[Stored entries]

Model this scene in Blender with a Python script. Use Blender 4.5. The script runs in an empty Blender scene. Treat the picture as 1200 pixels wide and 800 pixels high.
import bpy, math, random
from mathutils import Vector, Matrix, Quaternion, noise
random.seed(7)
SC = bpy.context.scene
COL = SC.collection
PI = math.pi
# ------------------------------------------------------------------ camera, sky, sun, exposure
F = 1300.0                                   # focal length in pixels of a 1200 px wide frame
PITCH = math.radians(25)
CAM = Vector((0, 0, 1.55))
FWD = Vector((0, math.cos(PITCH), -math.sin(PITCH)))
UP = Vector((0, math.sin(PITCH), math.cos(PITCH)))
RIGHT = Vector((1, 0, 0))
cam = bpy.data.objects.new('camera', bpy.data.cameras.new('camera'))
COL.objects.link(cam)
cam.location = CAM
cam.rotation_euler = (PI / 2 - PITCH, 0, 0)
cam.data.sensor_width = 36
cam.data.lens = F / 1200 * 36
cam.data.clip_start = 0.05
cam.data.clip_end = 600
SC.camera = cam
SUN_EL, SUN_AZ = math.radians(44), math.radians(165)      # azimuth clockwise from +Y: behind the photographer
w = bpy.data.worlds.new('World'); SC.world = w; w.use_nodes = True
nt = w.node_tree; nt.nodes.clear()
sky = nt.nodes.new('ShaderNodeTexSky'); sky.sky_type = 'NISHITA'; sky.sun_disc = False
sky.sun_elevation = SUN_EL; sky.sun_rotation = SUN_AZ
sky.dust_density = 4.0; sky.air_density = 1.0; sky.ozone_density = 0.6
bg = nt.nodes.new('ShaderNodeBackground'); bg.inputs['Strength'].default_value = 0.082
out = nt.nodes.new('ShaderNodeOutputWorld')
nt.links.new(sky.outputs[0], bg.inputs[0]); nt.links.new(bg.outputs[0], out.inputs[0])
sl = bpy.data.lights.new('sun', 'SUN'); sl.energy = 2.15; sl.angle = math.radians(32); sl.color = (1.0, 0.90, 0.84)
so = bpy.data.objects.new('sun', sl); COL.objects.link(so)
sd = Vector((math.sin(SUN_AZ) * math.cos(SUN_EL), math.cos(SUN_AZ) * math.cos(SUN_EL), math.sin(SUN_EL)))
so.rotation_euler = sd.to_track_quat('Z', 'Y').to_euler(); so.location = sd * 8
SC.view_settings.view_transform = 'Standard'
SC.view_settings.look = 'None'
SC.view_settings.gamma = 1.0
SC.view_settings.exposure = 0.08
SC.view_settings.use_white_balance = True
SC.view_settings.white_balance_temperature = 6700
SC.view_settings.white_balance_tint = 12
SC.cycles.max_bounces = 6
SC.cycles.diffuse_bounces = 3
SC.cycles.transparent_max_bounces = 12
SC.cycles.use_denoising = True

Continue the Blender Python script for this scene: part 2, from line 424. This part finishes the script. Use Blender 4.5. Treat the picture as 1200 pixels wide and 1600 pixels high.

EXERCISE GOAL => Return every line of the material exactly.

ANSWER TO THIS PROBLEM =>
Model this scene in Blender with a Python script. Use Blender 4.5. The script runs in an empty Blender scene. Treat the picture as 1200 pixels wide and 800 pixels high.
import bpy, math, random
from mathutils import Vector, Matrix, Quaternion, noise
random.seed(7)
SC = bpy.context.scene
COL = SC.collection
PI = math.pi
# ------------------------------------------------------------------ camera, sky, sun, exposure
F = 1300.0                                   # focal length in pixels of a 1200 px wide frame
PITCH = math.radians(25)
CAM = Vector((0, 0, 1.55))
FWD = Vector((0, math.cos(PITCH), -math.sin(PITCH)))
UP = Vector((0, math.sin(PITCH), math.cos(PITCH)))
RIGHT = Vector((1, 0, 0))
cam = bpy.data.objects.new('camera', bpy.data.cameras.new('camera'))
COL.objects.link(cam)
cam.location = CAM
cam.rotation_euler = (PI / 2 - PITCH, 0, 0)
cam.data.sensor_width = 36
cam.data.lens = F / 1200 * 36
cam.data.clip_start = 0.05
cam.data.clip_end = 600
SC.camera = cam
SUN_EL, SUN_AZ = math.radians(44), math.radians(165)      # azimuth clockwise from +Y: behind the photographer
w = bpy.data.worlds.new('World'); SC.world = w; w.use_nodes = True
nt = w.node_tree; nt.nodes.clear()
sky = nt.nodes.new('ShaderNodeTexSky'); sky.sky_type = 'NISHITA'; sky.sun_disc = False
sky.sun_elevation = SUN_EL; sky.sun_rotation = SUN_AZ
sky.dust_density = 4.0; sky.air_density = 1.0; sky.ozone_density = 0.6
bg = nt.nodes.new('ShaderNodeBackground'); bg.inputs['Strength'].default_value = 0.082
out = nt.nodes.new('ShaderNodeOutputWorld')
nt.links.new(sky.outputs[0], bg.inputs[0]); nt.links.new(bg.outputs[0], out.inputs[0])
sl = bpy.data.lights.new('sun', 'SUN'); sl.energy = 2.15; sl.angle = math.radians(32); sl.color = (1.0, 0.90, 0.84)
so = bpy.data.objects.new('sun', sl); COL.objects.link(so)
sd = Vector((math.sin(SUN_AZ) * math.cos(SUN_EL), math.cos(SUN_AZ) * math.cos(SUN_EL), math.sin(SUN_EL)))
so.rotation_euler = sd.to_track_quat('Z', 'Y').to_euler(); so.location = sd * 8
SC.view_settings.view_transform = 'Standard'
SC.view_settings.look = 'None'
SC.view_settings.gamma = 1.0
SC.view_settings.exposure = 0.08
SC.view_settings.use_white_balance = True
SC.view_settings.white_balance_temperature = 6700
SC.view_settings.white_balance_tint = 12
SC.cycles.max_bounces = 6
SC.cycles.diffuse_bounces = 3
SC.cycles.transparent_max_bounces = 12
SC.cycles.use_denoising = True

Continue the Blender Python script for this scene: part 2, from line 424. This part finishes the script. Use Blender 4.5. Treat the picture as 1200 pixels wide and 1600 pixels high.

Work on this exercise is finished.